WHAT NEEDS TO BE DONE -> Set down the data below from its first line to the line holding "COL = S.collection", inclusive; omit all pictures.

LISTED ENTRIES ->
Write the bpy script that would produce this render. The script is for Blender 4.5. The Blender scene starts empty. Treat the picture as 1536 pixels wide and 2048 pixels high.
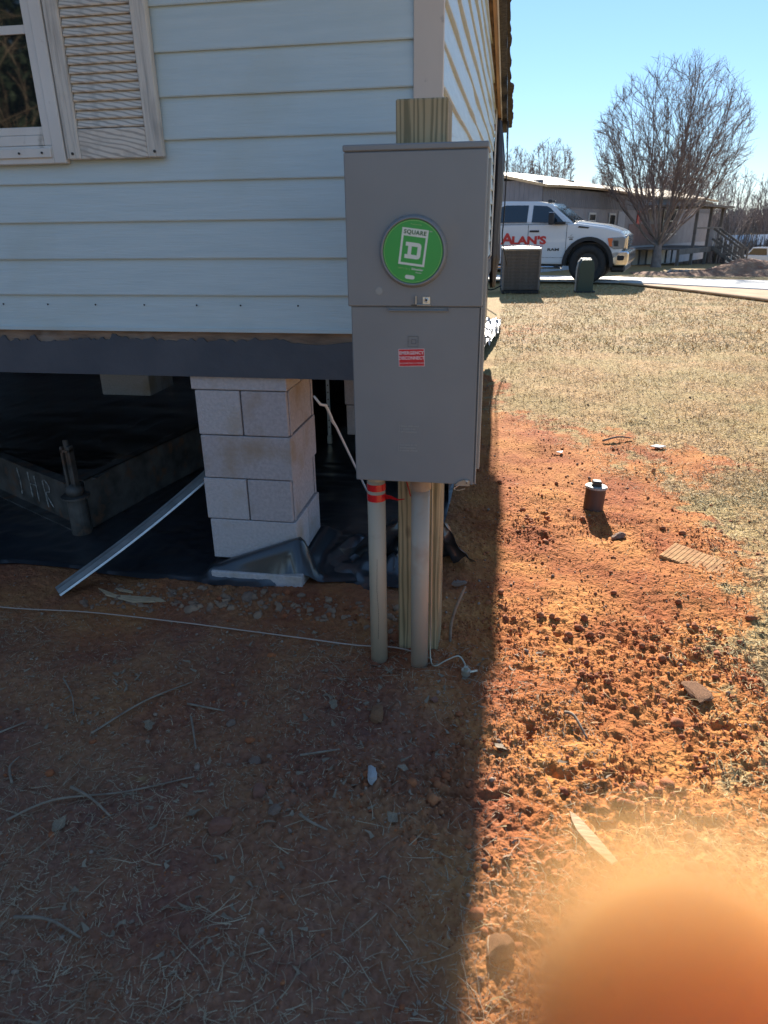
import bpy, bmesh, math, random
import numpy as np
from mathutils import Vector, Matrix
R = math.radians
random.seed(7)
rng = np.random.default_rng(11)
S = bpy.context.scene
COL = S.collection

# ------------------------------------------------------------------ camera
PITCH, ROLL, YAW = R(22.6), R(0.8), R(10)
CAM = Vector((0.2556, -2.71, 1.5))
fh = Vector((-math.sin(YAW), math.cos(YAW), 0)); rt = Vector((math.cos(YAW), math.sin(YAW), 0)); zz = Vector((0, 0, 1))
fw = fh * math.cos(PITCH) - zz * math.sin(PITCH); u0 = fh * math.sin(PITCH) + zz * math.cos(PITCH)
cr = rt * math.cos(ROLL) - u0 * math.sin(ROLL); cu = u0 * math.cos(ROLL) + rt * math.sin(ROLL)
cd = bpy.data.cameras.new('camera'); cam = bpy.data.objects.new('camera', cd); COL.objects.link(cam)
cam.matrix_world = Matrix(((cr.x, cu.x, -fw.x, CAM.x), (cr.y, cu.y, -fw.y, CAM.y), (cr.z, cu.z, -fw.z, CAM.z), (0, 0, 0, 1)))
cd.sensor_width = 36; cd.lens = 36 * 1408 / 2048; cd.clip_start = 0.004; cd.clip_end = 6000
cd.dof.use_dof = True; cd.dof.focus_distance = 3.8; cd.dof.aperture_fstop = 5.6
S.camera = cam

# ------------------------------------------------------------------ light
SUN_EL, SUN_W = R(24), R(1.0)          # elevation; degrees west of +y
W = bpy.data.worlds.new('World'); S.world = W; W.use_nodes = True
nt = W.node_tree; nt.nodes.clear()
sky = nt.nodes.new('ShaderNodeTexSky'); sky.sky_type = 'NISHITA'; sky.sun_disc = False
sky.sun_elevation = SUN_EL; sky.sun_rotation = -SUN_W; sky.air_density = 1.0; sky.dust_density = 0.0; sky.ozone_density = 8.0
bg = nt.nodes.new('ShaderNodeBackground'); bg.inputs[1].default_value = 0.094
wo = nt.nodes.new('ShaderNodeOutputWorld'); gm = nt.nodes.new('ShaderNodeGamma'); gm.inputs[1].default_value = 0.72; nt.links.new(sky.outputs[0], gm.inputs[0]); nt.links.new(gm.outputs[0], bg.inputs[0]); nt.links.new(bg.outputs[0], wo.inputs[0])
ld = bpy.data.lights.new('sun', 'SUN'); ld.energy = 4.1; ld.angle = R(0.5); ld.color = (1, 0.93, 0.82)
sun = bpy.data.objects.new('sun', ld); COL.objects.link(sun)
sdir = Vector((-math.sin(SUN_W) * math.cos(SUN_EL), math.cos(SUN_W) * math.cos(SUN_EL), math.sin(SUN_EL)))
sun.rotation_euler = sdir.to_track_quat('Z', 'Y').to_euler(); sun.location = (0, 10, 12)
S.view_settings.view_transform = 'Standard'; S.view_settings.look = 'None'; S.view_settings.gamma = 1
S.view_settings.exposure = 1.6
S.view_settings.use_curve_mapping = False
S.render.engine = 'CYCLES'
S.cycles.max_bounces = 8; S.cycles.diffuse_bounces = 3; S.cycles.glossy_bounces = 3; S.cycles.use_denoising = True
S.cycles.caustics_reflective = False; S.cycles.caustics_refractive = False

# ------------------------------------------------------------------ materials
def mat(name, c, rough=0.6, metal=0.0, c2=None, ns=8.0, stretch=(1, 1, 1), bump=0.0, bs=None, spec=0.5, mixpow=None, coat=0.0, det=6.0, third=None, wave=None, bdist=0.01, co='Object'):
    m = bpy.data.materials.new(name); m.use_nodes = True; n = m.node_tree; N = n.nodes; L = n.links
    b = N['Principled BSDF']; b.inputs['Roughness'].default_value = rough; b.inputs['Metallic'].default_value = metal
    b.inputs['Specular IOR Level'].default_value = spec; b.inputs['Coat Weight'].default_value = coat
    b.inputs['Base Color'].default_value = (*c, 1)
    tc = N.new('ShaderNodeTexCoord'); mp = N.new('ShaderNodeMapping'); mp.inputs['Scale'].default_value = stretch
    L.new(tc.outputs[co], mp.inputs[0])
    src = None
    if c2:
        if wave:
            t = N.new('ShaderNodeTexWave'); t.bands_direction = wave; t.inputs['Scale'].default_value = ns
            t.inputs['Distortion'].default_value = 5.0; t.inputs['Detail'].default_value = 3.0; t.inputs['Detail Scale'].default_value = 0.8
        else:
            t = N.new('ShaderNodeTexNoise'); t.inputs['Scale'].default_value = ns; t.inputs['Detail'].default_value = det
        L.new(mp.outputs[0], t.inputs[0])
        r = N.new('ShaderNodeValToRGB'); lo, hi = mixpow or (0.35, 0.65)
        r.color_ramp.elements[0].position = lo; r.color_ramp.elements[1].position = hi
        r.color_ramp.elements[0].color = (*c, 1); r.color_ramp.elements[1].color = (*c2, 1)
        L.new(t.outputs[-1] if wave else t.outputs[0], r.inputs[0]); src = r.outputs[0]
        if third:
            t2 = N.new('ShaderNodeTexNoise'); t2.inputs['Scale'].default_value = third[1]; t2.inputs['Detail'].default_value = 4
            L.new(tc.outputs[co], t2.inputs[0])
            r2 = N.new('ShaderNodeValToRGB'); r2.color_ramp.elements[0].position = third[2]; r2.color_ramp.elements[1].position = third[3]
            L.new(t2.outputs[0], r2.inputs[0]); mx = N.new('ShaderNodeMixRGB'); mx.inputs[2].default_value = (*third[0], 1)
            L.new(r2.outputs[0], mx.inputs[0]); L.new(src, mx.inputs[1]); src = mx.outputs[0]
        L.new(src, b.inputs['Base Color'])
    if bump:
        t = N.new('ShaderNodeTexNoise'); t.inputs['Scale'].default_value = bs or ns * 2; t.inputs['Detail'].default_value = 6
        L.new(mp.outputs[0], t.inputs[0]); bp = N.new('ShaderNodeBump'); bp.inputs['Strength'].default_value = bump; bp.inputs['Distance'].default_value = bdist
        L.new(t.outputs[0], bp.inputs['Height']); L.new(bp.outputs[0], b.inputs['Normal'])
    return m

M = {}
M['siding'] = mat('siding', (.53, .625, .635), .5, c2=(.575, .665, .67), ns=4, stretch=(.8, 1, 11), bump=.4, bs=16, third=((.50, .56, .52), 2.2, .55, .85), bdist=.004)
M['siding_side'] = mat('siding_side', (.50, .585, .60), .42, c2=(.56, .64, .65), ns=5, stretch=(1, 1, 8), bump=.6, bs=10, bdist=.006, spec=.4)
M['trim'] = mat('trim', (.66, .57, .48), .55, c2=(.58, .50, .42), ns=5, stretch=(1, 1, .3), bump=.2, third=((.22, .18, .15), 14, .68, .8))
M['white_trim'] = mat('white_trim', (.74, .71, .66), .5, c2=(.64, .61, .56), ns=6, stretch=(1, 1, .4), bump=.15, third=((.30, .28, .24), 18, .66, .8))
M['shutter'] = mat('shutter', (.72, .66, .57), .7, c2=(.42, .38, .33), ns=17, stretch=(.5, 1, 2.2), bump=.5, mixpow=(.5, .95), bs=20, wave='DIAGONAL', third=((.42, .38, .33), 14, .52, .8))
M['shutter_stile'] = mat('shutter_stile', (.68, .63, .55), .7, c2=(.40, .37, .33), ns=30, stretch=(4, 1, .18), bump=.5, mixpow=(.48, .75), third=((.38, .36, .32), 9, .55, .8))
M['glass'] = mat('glass', (.012, .016, .018), .03, spec=1.0)
M['wrap'] = mat('wrap', (.065, .074, .092), .55, c2=(.09, .096, .112), ns=4, bump=.4, bs=18)
M['rim_wood'] = mat('rim_wood', (.34, .235, .165), .8, c2=(.16, .11, .08), ns=7, stretch=(1, 1, 5), bump=.5, third=((.33, .29, .25), 5, .55, .7))
M['block'] = mat('block', (.54, .475, .47), .92, c2=(.44, .385, .38), ns=70, bump=.8, bs=120, bdist=.006, third=((.40, .29, .20), 5, .5, .72))
M['block_light'] = mat('block_light', (.59, .53, .52), .92, c2=(.50, .45, .44), ns=75, bump=.9, bs=90, bdist=.006, third=((.46, .36, .27), 4, .55, .72))
M['plastic'] = mat('plastic', (.022, .025, .029), .28, c2=(.034, .037, .042), ns=3, bump=.18, bs=5, spec=1.0, bdist=.015, stretch=(1, 1.5, 1))
M['steel'] = mat('steel', (.13, .12, .108), .6, metal=.3, c2=(.05, .045, .04), ns=9, bump=.3, third=((.16, .085, .05), 12, .55, .7))
M['alu'] = mat('alu', (.62, .63, .62), .38, metal=.75, c2=(.45, .46, .45), ns=14, stretch=(1, 1, 1), bump=.15)
M['white'] = mat('white', (.75, .76, .76), .4)
M['box'] = mat('box', (.215, .220, .222), .40, c2=(.240, .245, .246), ns=3.5, metal=.0, spec=.5, third=((.255, .24, .22), 6, .62, .8), bump=.05, bs=400, bdist=.001)
M['box_edge'] = mat('box_edge', (.32, .33, .33), .35, metal=.2)
M['emboss'] = mat('emboss', (.14, .145, .15), .5)
M['green'] = mat('green', (.03, .36, .055), .35, spec=.6)
M['print_white'] = mat('print_white', (.72, .75, .66), .45)
M['print_green'] = mat('print_green', (.02, .12, .03), .45)
M['print_lime'] = mat('print_lime', (.35, .62, .2), .45)
M['red'] = mat('red', (.62, .02, .03), .4)
M['sticker_white'] = mat('sticker_white', (.75, .6, .6), .45)
M['zinc'] = mat('zinc', (.65, .65, .62), .28, metal=.9)
M['zinc_dark'] = mat('zinc_dark', (.05, .05, .05), .4, metal=.4)
M['pvc'] = mat('pvc', (.47, .38, .27), .42, c2=(.42, .34, .24), ns=6, third=((.24, .12, .06), 7, .62, .8), stretch=(1, 1, .3), bump=.1)
M['pvc2'] = mat('pvc2', (.44, .35, .26), .42, c2=(.36, .29, .22), ns=6, third=((.33, .17, .09), 5, .52, .7), stretch=(1, 1, .5), bump=.1)
M['tape'] = mat('tape', (.62, .015, .02), .25, spec=.7)

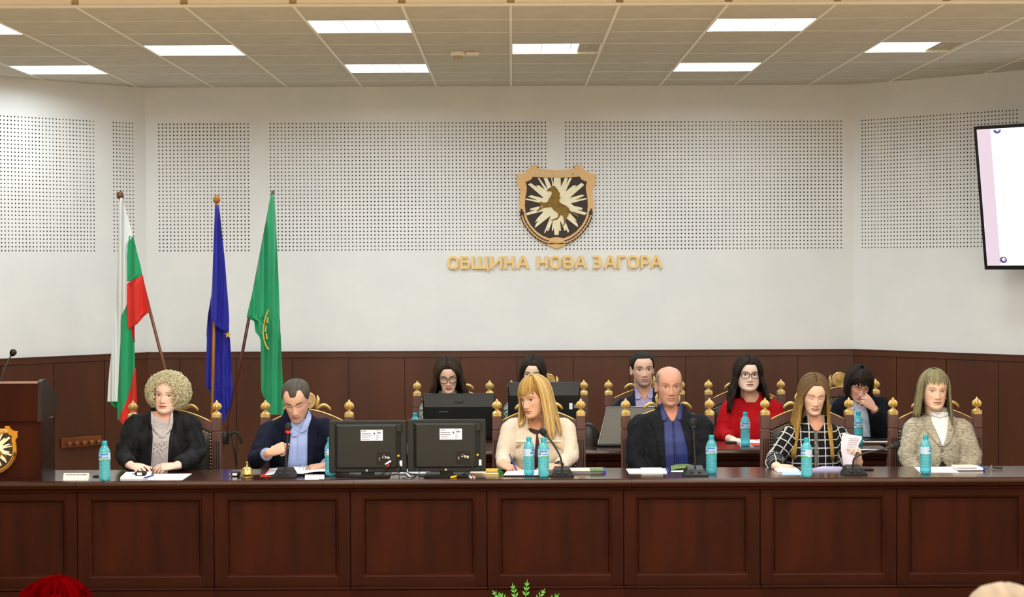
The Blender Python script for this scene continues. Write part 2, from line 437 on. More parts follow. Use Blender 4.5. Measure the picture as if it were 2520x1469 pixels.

RESPONSE TO THE EXERCISE ->
Write the bpy script that would produce this render. The script is for Blender 4.5. The Blender scene starts empty. Treat the picture as 1536 pixels wide and 2048 pixels high.
import bpy, bmesh, math, random
import numpy as np
from mathutils import Vector, Matrix
R = math.radians
random.seed(7)
rng = np.random.default_rng(11)
S = bpy.context.scene
COL = S.collection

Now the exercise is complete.